Useful degrees: Business Information Systems, Computer Science, Economics, Information Management, Maths.


Software Analyst


Also called Systems Analyst, this role is a specialism within the software development industry. As a software analyst, you will be the liaison between the end-user and the development team. You will listen to customer requirements and translate them into a specification, which the developers will then create.

This might involve working within a company’s IT department, to ensure that the system is operating as it is needed. You may also work as part of a development team that designs and creates software for other uses, or even bespoke solutions. There can also be overlap between analyst and developer, where you are required to do a little of both.

In addition to strong programming knowledge, a good software analyst has an understanding of business practices and can put themselves in the customer or end user’s shoes. Good written communication is essential, as you will be writing functional specifications that the developers will work from. Creativity is helpful. You’ll need to come up with new solutions to old problems.

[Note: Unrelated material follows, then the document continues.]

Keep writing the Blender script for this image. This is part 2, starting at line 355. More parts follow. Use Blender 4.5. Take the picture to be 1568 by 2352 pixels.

Systems Analysts can work in almost any field. If the company uses or designs computer software, they need analysts. As you can imagine, that’s a wide range of businesses and other organisations including the NHS, military and civil service.

Useful Degrees: Computer Science, Computer Information Systems, Management Information Systems or similar.


Don’t have a relevant degree?


If you’re interested in pursuing a career in analysis and you don’t have the ‘right’ degree, then don’t despair. It might be possible to secure yourself an apprenticeship, or to take a short course which will fill in your skill gap. If you’ve taken a humanities degree, for example, you will have transferable skills, but may need to show an interest or knowledge of IT and programming before you would be considered.

Beyond courses, there are other ways to close this skill gap. You might want to look at taking an internship where you would learn hands-on about a subject.

Alternatively, volunteer to work with a charity or community group. This can give you a chance to test your skills in a practical setting. Both options will give you a much-needed reference for when you find that dream job!